Tern is a standalone migration tool for PostgreSQL.
go get github.com/jackc/tern
To create a new tern project in the current directory run:
tern init
Or to create the project somewhere else:
tern init path/to/project
Tern projects are composed of a config file and a directory of migrations. See the sample directory for an example. By default tern will look in the current directory for the config file tern.conf and the migrations.
The config file requires socket or host and database. User defaults to the current OS user.
[database]
socket = /private/tmp/.s.PGSQL.5432
# host = 127.0.0.1
# port = 5432
database = tern_test
user = jack
# password = secret
# version_table = schema_version
[data]
prefix = foo
Values in the data section will be available for interpolation into migrations.
To create a new migration:
tern new name_of_migration
This will create a migration file with the given name prefixed by the next available sequence number (e.g. 001, 002, 003).
The migrations themselves have an extremely simple file format. They are simply the up and down SQL statements divided by a magic comment.
---- create above / drop below ----
Example:
create table t1(
id serial primary key
);
---- create above / drop below ----
drop table t1;
If a migration is irreversible such as a drop table, simply delete the magic comment.
drop table widgets;
To interpolate a custom data value from the config file prefix the name with a dot and surround the whole with double curly braces.
create table {{.prefix}}config(
id serial primary key
);
Migrations are read from files in the migration directory in the order of the numerical prefix. Each migration is run in a transaction.
Any SQL files in subdirectories of the migration directory, will be available for inclusion with the template command. This can be especially useful for definitions of views and functions that may have to be dropped and recreated when the underlying table(s) change.
// Include the file shared/v1_001.sql. Note the trailing dot.
// It is necessary if the shared file needs access to custom data values.
{{ template "shared/v1_001.sql" . }}
);
Tern uses the standard Go text/template package so conditionals and other advanced templating features are available if needed. See the package docs for details.

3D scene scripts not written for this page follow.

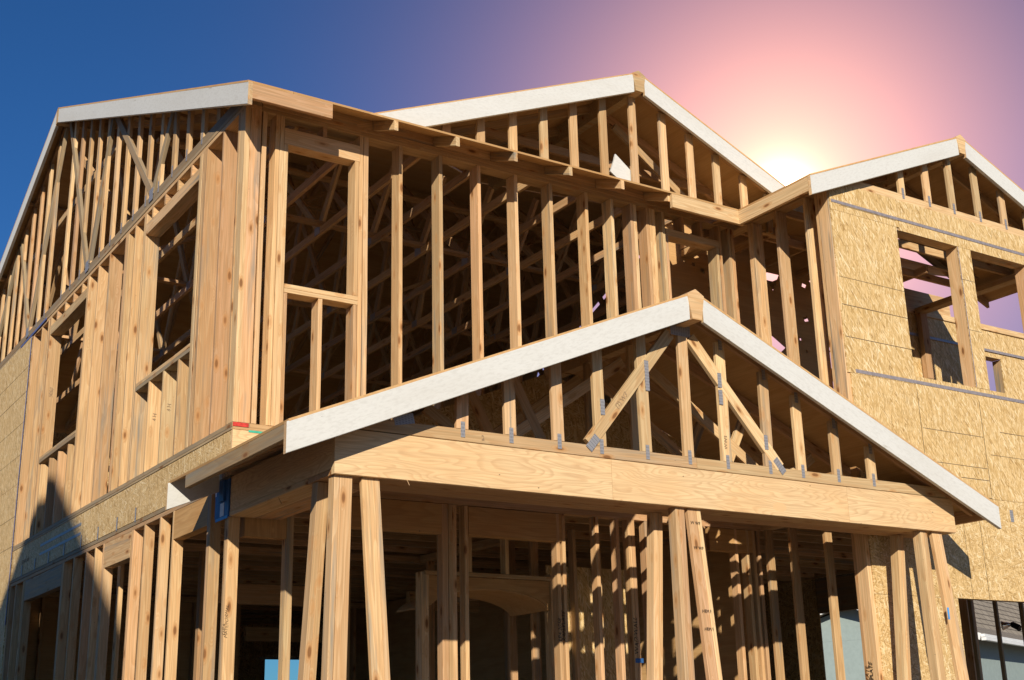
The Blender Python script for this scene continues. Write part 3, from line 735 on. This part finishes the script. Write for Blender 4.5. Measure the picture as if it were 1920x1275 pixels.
writing(PT, '(2) W3', V((2.30, PY - .005, 3.30)), dw, up_, .055, 'pencil', 0)
writing(PT, '2', (1.10, PY - .001, 2.94), (1, 0, 0), (0, 0, 1), .05, 'pencil', 0); writing(PT, 'WW3', (3.38, PY - .001, 3.10), (0, 0, 1), (-1, 0, 0), .045, 'pencil', 0)
# inner porch trusses
for y in (-1.25, -.65):
    t = empty('porch_truss', H)
    box('bottom_chord', t, .42, 5.42 if y > -1.3 else 5.9, y, y + T, 2.916, 3.002, 'fir')
    for s, xe in ((-1, PE0 + .02), (1, 5.42)): chord(t, 'top_chord', (xe, pz(xe)), (PRX, PRZ), .089, T, 'fir', DK + .001, axis='X', const=y + T / 2)
    for a, b2 in (((1.5, 3.0), (2.85, 3.9)), ((1.45, 3.0), (1.0, 3.3)), ((4.45, 3.0), (3.1, 3.9)), ((4.5, 3.0), (4.95, 3.3)), ((2.95, 3.0), (2.95, 4.05)), ((2.1, 3.0), (1.75, 3.65)), ((3.85, 3.0), (4.2, 3.65))):
        member('web', t, (a[0], y + T / 2, a[1]), (b2[0], y + T / 2, b2[1]), T - .003, .089, 'fir2', up=(1, 0, 0))
# porch roof
PR = empty('porch_roof', H); tag(PR, 'porch roof deck with white rake boards and a weathered eave board')
pl = lambda x, y: PRZ - P * (PRX - x); pr = lambda x, y: PRZ - P * (x - PRX)
slope_sheet('roof_deck', PR, [(PE0 + .01, PRY), (PRX - .002, PRY), (PRX - .002, -.02), (-.02, -.02), (-.02, .20), (PE0 + .01, .20)], pl, ux=(0, 1, 0))
slope_sheet('roof_deck', PR, [(PRX + .002, PRY), (PE1, PRY), (PE1, -1.32), (5.42, -1.32), (5.42, -.02), (PRX + .002, -.02)], pr, ux=(0, 1, 0))
rake(PR, 'Y', PRY + .02, .038, (PE0, pz(PE0)), (PRX - .07, PRZ - .07 * P)); rake(PR, 'Y', PRY + .02, .038, (PE1, pz(PE1)), (PRX + .07, PRZ - .07 * P))
rake(PR, 'Y', .185, .03, (PE0, pz(PE0)), (-.02, pz(-.02)))
ridge_block(PR, PRX, PRZ, PRY - .006, -.03, .085, .235)
ez = pz(PE0)
box('eave_board', PR, PE0 + .004, PE0 + .042, PRY + .042, -.21, ez - .115, ez - .018, 'old')
for y in (-1.5, -.95, -.4):
    chord(PR, 'rafter_tail', (PE0 + .045, pz(PE0 + .045)), (.6, pz(.6)), .085, T, 'fir', DK + .001, axis='X', const=y)
box('eave_board', PR, PE1 - .042, PE1 - .004, PRY + .042, -1.32, ez - .13, ez - .018, 'fir')
# blue hanger at the corner
BH = empty('beam_hanger', H); tag(BH, 'blue steel hanger wrapped round the house corner under the porch eave')
box('plate', BH, -.012, -.004, -.012, .265, 2.625, 2.90, 'blue', bow=0); box('plate', BH, -.012, .02, -.020, -.012, 2.61, 2.90, 'blue', bow=0)
box('lower_lip', BH, -.016, -.012, -.012, .235, 2.600, 2.624, 'bluel', bow=0); box('sticker', BH, -.0145, -.012, .07, .15, 2.63, 2.73, 'label', bow=0)
box('sticker', BH, -.0145, -.012, .235, .262, 2.80, 2.86, 'label', bow=0); box('flange', BH, -.03, -.012, .05, .14, 2.74, 2.90, 'blue', bow=0)

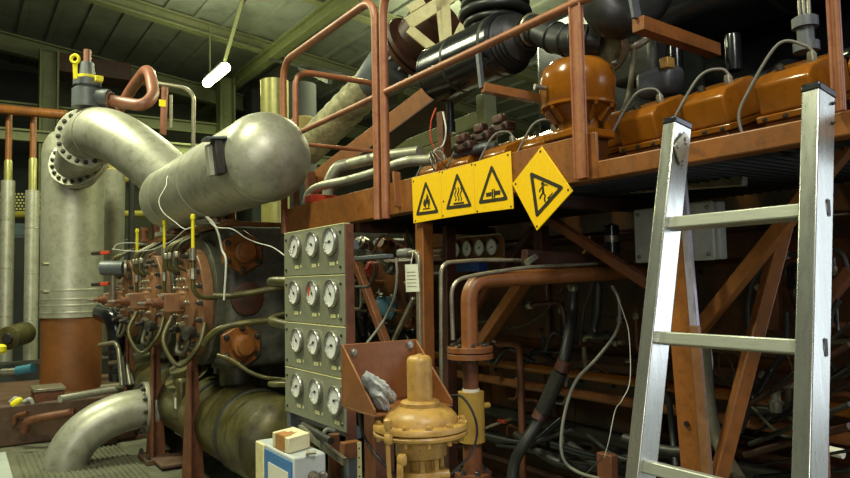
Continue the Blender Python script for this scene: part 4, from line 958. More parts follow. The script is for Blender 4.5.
# small bore pipework and brackets crowding the side of the engine
rnd3_ = random.Random(11)
def clutter(n, x0, x1, y0, y1, lab, grp, mats, X0, X1, rmax=.014):
    for k in range(n):
        px, py = rnd3_.uniform(x0, x1), rnd3_.uniform(y0, y1); X = rnd3_.uniform(X0, X1)
        p = atX(px, py, X); L_ = rnd3_.uniform(.08, .22); s_ = rnd3_.choice((-1, 1)); r = rnd3_.uniform(.004, rmax)
        kind = k % 3
        if kind == 0: pts = rounded([p, p+Vector((0, 0, -L_)), p+Vector((0, s_*L_*.8, -L_)), p+Vector((.1, s_*L_*.8, -L_*1.1))], .04)
        elif kind == 1: pts = rounded([p, p+Vector((0, s_*L_, .02)), p+Vector((0.02, s_*L_*1.1, -L_*.7)), p+Vector((.12, s_*L_*1.2, -L_*.7))], .04)
        else: pts = spline([p, p+Vector((-.02, s_*L_*.4, -.05)), p+Vector((-.01, s_*L_*.9, .02)), p+Vector((.08, s_*L_*1.3, -.04))])
        t = T('small_pipe', lab, 'pipe', p, grp)
        MB().tube(pts, r, 10).build('tube', mats[k % len(mats)], t)
        if kind != 2: MB().lathe([(r*1.5, -.012), (r*1.9, -.008), (r*1.9, .008), (r*1.5, .012)], pts[0].lerp(pts[1], .2), pts[1]-pts[0], 6).build('union_nut', 'boltbright' if k % 2 else 'tubing', t)
clutter(16, 352, 412, 236, 330, 'thin pipe in the crowded gap between the gauge panels and the tagged orange post', 'thin pipes between gauge panels and tagged post', ('tubing', 'rust', 'black', 'oxide', 'darkmetal'), 1.75, 2.15)
clutter(22, 440, 640, 290, 440, 'thin pipe on the shadowed engine side between the gas pipe and the ladder', 'thin pipes between gas pipe and ladder', ('black', 'rust', 'darkmetal', 'tubing', 'rustdark'), 1.95, 2.3, .012)
clutter(18, 690, 850, 250, 440, 'thin pipe on the shadowed engine side seen through the ladder', 'thin pipes seen through the ladder', ('black', 'rust', 'darkmetal', 'braid', 'rustdark'), 1.95, 2.3, .012)
# ================================================================== compressor
XC = 1.22; ZC = 1.20
cyl = [('nearest brown compressor cylinder with tall flanged head beside the gauge panels', 4.58), ('middle brown compressor cylinder between the nearest head and the far one', 5.60), ('farthest brown compressor cylinder close to the silver column', 6.60)]
def compressor(lab, yc):
    t = T('compressor_cylinder', lab, 'compressor', (XC+.5, yc, .6), 'compressor cylinders in a row')
    MB().box((XC+.68, yc, 1.235), (1.14, .86, .86)).build('block', 'blockgrey', t, .05, seg=3)
    MB().lathe([(.40, 0), (.40, .05), (.385, .10)], (XC+.062, yc, ZC), (1,0,0), 56).build('block_flange', 'blockgrey', t, .004)
    MB().lathe([(0, -.04), (.18, -.04), (.21, -.02), (.21, 0), (.335, 0), (.34, .005), (.34, .058), (.335, .062)], (XC, yc, ZC), (1,0,0), 56).build('head_cover', 'pinkflange', t)
    bolt_ring(t, (XC, yc, ZC), (-1,0,0), .30, 18, .016, .03)
    bolt_ring(t, (XC-.04, yc, ZC), (-1,0,0), .15, 10, .012, .025, 'tubing')
    MB().box((XC-.10, yc, ZC-.0), (.13, .12, .12)).build('pocket_body', 'pinkflange', t, .008)
    MB().lathe([(.075, 0), (.075, .03)], (XC-.04, yc, ZC), (-1,0,0), 18).build('pocket_flange', 'pinkflange', t)
    MB().lathe([(.042, 0), (.042, .03), (.03, .03), (.03, .06), (.014, .06), (.014, .10), (0, .10)], (XC-.165, yc, ZC), (-1,0,0), 18).build('pocket_stem', 'rust', t)
    MB().lathe([(.011, .0), (.011, .05), (0, .05)], (XC-.26, yc, ZC), (-1,0,0), 12).build('stem_tip', 'boltbright', t)
    for a in (-.045, .045):
        for b in (-.045, .045): bolt(t, (XC-.165, yc+a, ZC+b), (-1,0,0), .009, .014, 'tubing')
    ys = yc-.43
    for xx, zz in ((1.42, 1.50), (1.41, .94)):
        v = []
        for i in range(6):
            a = 2*PI*(i+.5)/6; v.append(Vector((xx+.135*math.cos(a), ys-.03, zz+.135*math.sin(a))))
        vc = MB().prism(v, (0, .05, 0)).build('valve_cover', 'orange', t, .006)
        MB().lathe([(.07, 0), (.065, .05), (.05, .055), (.05, .085), (.03, .09), (0, .09)], (xx, ys-.03, zz), (0,-1,0), 18).build('cover_boss', 'orange', vc)
        for i in range(6):
            a = 2*PI*(i+.5)/6; bolt(t, (xx+.108*math.cos(a), ys-.03, zz+.108*math.sin(a)), (0,-1,0), .015, .022)
    MB().lathe([(.10, 0), (.10, .02), (.09, .025), (0, .025)], (1.45, ys, 1.22), (0,-1,0), 24).build('round_cover', 'rustdark', t)
    MB().box((XC+.62, yc, 1.68), (1.0, .74, .03)).build('top_plate', 'orange', t, .005)
    for dx, h in ((.10, .09), (.20, .12)):
        MB().lathe([(.05, 0), (.05, .02), (.032, .02), (.032, h), (.042, h), (.042, h+.03), (0, h+.03)], (XC+dx, yc-.22, 1.695), (0,0,1), 8).build('top_casting', 'orange', t)
    # small bore pipework on the head
    for a, r_ in ((.22, .012), (-.05, .010), (.12, .012)):
        MB().tube(rounded([(XC-.03, yc+a, ZC+.20), (XC-.09, yc+a, ZC+.22), (XC-.09, yc+a-.02, ZC+.36), (XC+.05, yc+a-.05, ZC+.44)], .05), r_, 10).build('small_pipe', 'olive', t)
        MB().lathe([(.018, -.02), (.022, -.012), (.022, .012), (.018, .02)], (XC-.09, yc+a-.01, ZC+.30), (0,0,1), 8).build('pipe_nut', 'tubing', t)
    for a in (-.17, .16): MB().lathe([(.02, 0), (.028, .01), (.028, .05), (.016, .055), (.016, .085), (0, .085)], (XC-.005, yc+a, ZC-.17), (-1, 0, -.2), 10).build('drain_fitting', 'bolt', t)
    return t
for lab, yc in cyl: compressor(lab, yc)
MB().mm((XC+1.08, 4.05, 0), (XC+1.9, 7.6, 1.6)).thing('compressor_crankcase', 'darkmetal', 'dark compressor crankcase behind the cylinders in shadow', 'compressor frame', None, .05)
# wedge supports
wl_ = ['red brown tapered support under the nearest compressor cylinder', 'red brown tapered support under the middle compressor cylinder', 'red brown tapered support under the farthest compressor cylinder']
for (lab, yc), wl2 in zip(cyl, wl_):
    t = T('tapered_support', wl2, 'support', (XC, yc, 0), 'tapered supports under the compressor')
    zt9 = .90
    mb = MB(); mb.prism([(XC+.0, yc-.028, zt9), (XC+.0, yc+.028, zt9), (XC-.02, yc+.10, .04), (XC-.02, yc-.10, .04)], (.012, 0, 0)); mb.build('face_plate', 'rust', t, .002)
    MB().prism([(XC+.01, yc-.005, zt9), (XC+.05, yc-.005, zt9), (XC+.10, yc-.005, .04), (XC-.01, yc-.005, .04)], (0, .012, 0)).build('web', 'rust', t, .002)
    MB().box((XC+.03, yc, .02), (.20, .30, .04)).build('foot_plate', 'plinth', t, .004)
    for s_ in (-1, 1): bolt(t, (XC-.05, yc+s_*.12, .04), (0,0,1), .016, .03)
    MB().tube(rounded([(XC-.02, yc-.15, 1.05), (XC-.06, yc-.15, .88), (XC-.06, yc+.08, .88), (XC-.02, yc+.10, 1.0)], .1), .014, 10).build('lifting_loop', 'braid', t)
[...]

To migrate up to the last version using migrations and config file located in the same directory simply run tern:
tern migrate
To migrate up or down to a specific version:
tern migrate --destination 42
To use a different config file:
tern migrate --config path/to/tern.json
To use a different migrations directory:
tern migrate --migrations path/to/migrations
All the actual functionality of tern is in the github.com/jackc/tern/migrate library. If you need to embed migrations into your own application this library can help.
To run the tests tern requires a test database to run migrations against.
-
Create a new database for main tern program tests.
-
Open testdata/tern.conf.example
-
Enter the connection information.
-
Save as testdata/tern.conf.
-
Create another database for the migrate library tests.
-
Open migrate/connection_settings_test.go.example.
-
Enter the second database's connection information.
-
Save as migrate/connection_settings_test.go.
go test ./...
The projects using the prior version of tern that was distributed as a Ruby Gem are incompatible with the version 1 release. However, that version of tern is still available through RubyGems and the source code is on the ruby branch.
- Move to subcommand interface
- Require migrations to begin with ascending, gapless numbers
- Fix: migrations directory can contain other files
- Fix: gracefully handle invalid current version
- Fix: gracefully handle migrations with duplicate sequence number
- Do not require user -- default to OS user
- Add sub-template support
- Switch to ini for config files
- Add custom data merging
- Total rewrite in Go
- Print friendly error message when database error occurs instead of stack trace.